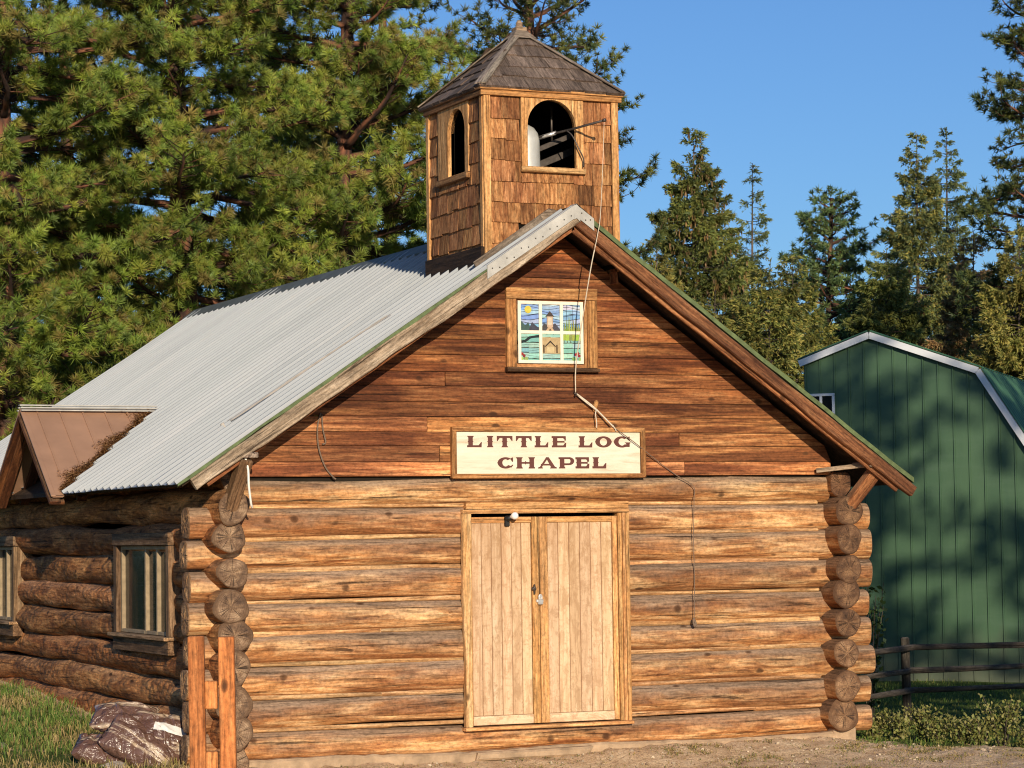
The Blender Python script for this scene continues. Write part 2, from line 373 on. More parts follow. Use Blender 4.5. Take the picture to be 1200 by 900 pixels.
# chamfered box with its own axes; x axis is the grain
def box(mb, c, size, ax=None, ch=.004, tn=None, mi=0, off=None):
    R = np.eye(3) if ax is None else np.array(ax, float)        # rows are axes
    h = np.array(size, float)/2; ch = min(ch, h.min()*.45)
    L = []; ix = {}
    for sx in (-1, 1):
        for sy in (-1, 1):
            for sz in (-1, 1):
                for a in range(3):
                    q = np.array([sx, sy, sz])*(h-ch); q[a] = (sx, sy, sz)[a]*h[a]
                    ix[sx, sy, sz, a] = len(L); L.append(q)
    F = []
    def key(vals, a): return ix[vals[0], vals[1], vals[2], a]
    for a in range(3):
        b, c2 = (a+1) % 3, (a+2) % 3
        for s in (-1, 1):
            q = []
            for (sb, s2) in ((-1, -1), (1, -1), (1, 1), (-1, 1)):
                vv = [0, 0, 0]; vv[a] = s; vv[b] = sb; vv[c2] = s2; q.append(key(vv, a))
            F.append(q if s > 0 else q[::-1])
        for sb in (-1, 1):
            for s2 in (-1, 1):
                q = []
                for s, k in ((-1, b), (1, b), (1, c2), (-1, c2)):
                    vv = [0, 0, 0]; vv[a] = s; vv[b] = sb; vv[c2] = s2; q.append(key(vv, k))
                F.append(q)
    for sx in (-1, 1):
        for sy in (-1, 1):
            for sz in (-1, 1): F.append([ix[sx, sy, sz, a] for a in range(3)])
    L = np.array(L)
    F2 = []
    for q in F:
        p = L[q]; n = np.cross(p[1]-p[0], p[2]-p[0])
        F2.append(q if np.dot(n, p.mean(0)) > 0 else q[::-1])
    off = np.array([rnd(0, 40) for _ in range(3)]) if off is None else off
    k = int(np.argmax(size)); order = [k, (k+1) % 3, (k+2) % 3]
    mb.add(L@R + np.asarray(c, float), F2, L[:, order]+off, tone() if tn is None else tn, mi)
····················
### [YOUR TASK]
Reproduce each line exactly as it appears, omitting the pictures.

### [FINISHED EXERCISE]
The Blender Python script for this scene continues. Write part 2, from line 373 on. More parts follow. Use Blender 4.5. Take the picture to be 1200 by 900 pixels.
# chamfered box with its own axes; x axis is the grain
def box(mb, c, size, ax=None, ch=.004, tn=None, mi=0, off=None):
    R = np.eye(3) if ax is None else np.array(ax, float)        # rows are axes
    h = np.array(size, float)/2; ch = min(ch, h.min()*.45)
    L = []; ix = {}
    for sx in (-1, 1):
        for sy in (-1, 1):
            for sz in (-1, 1):
                for a in range(3):
                    q = np.array([sx, sy, sz])*(h-ch); q[a] = (sx, sy, sz)[a]*h[a]
                    ix[sx, sy, sz, a] = len(L); L.append(q)
    F = []
    def key(vals, a): return ix[vals[0], vals[1], vals[2], a]
    for a in range(3):
        b, c2 = (a+1) % 3, (a+2) % 3
        for s in (-1, 1):
            q = []
            for (sb, s2) in ((-1, -1), (1, -1), (1, 1), (-1, 1)):
                vv = [0, 0, 0]; vv[a] = s; vv[b] = sb; vv[c2] = s2; q.append(key(vv, a))
            F.append(q if s > 0 else q[::-1])
        for sb in (-1, 1):
            for s2 in (-1, 1):
                q = []
                for s, k in ((-1, b), (1, b), (1, c2), (-1, c2)):
                    vv = [0, 0, 0]; vv[a] = s; vv[b] = sb; vv[c2] = s2; q.append(key(vv, k))
                F.append(q)
    for sx in (-1, 1):
        for sy in (-1, 1):
            for sz in (-1, 1): F.append([ix[sx, sy, sz, a] for a in range(3)])
    L = np.array(L)
    F2 = []
    for q in F:
        p = L[q]; n = np.cross(p[1]-p[0], p[2]-p[0])
        F2.append(q if np.dot(n, p.mean(0)) > 0 else q[::-1])
    off = np.array([rnd(0, 40) for _ in range(3)]) if off is None else off
    k = int(np.argmax(size)); order = [k, (k+1) % 3, (k+2) % 3]
    mb.add(L@R + np.asarray(c, float), F2, L[:, order]+off, tone() if tn is None else tn, mi)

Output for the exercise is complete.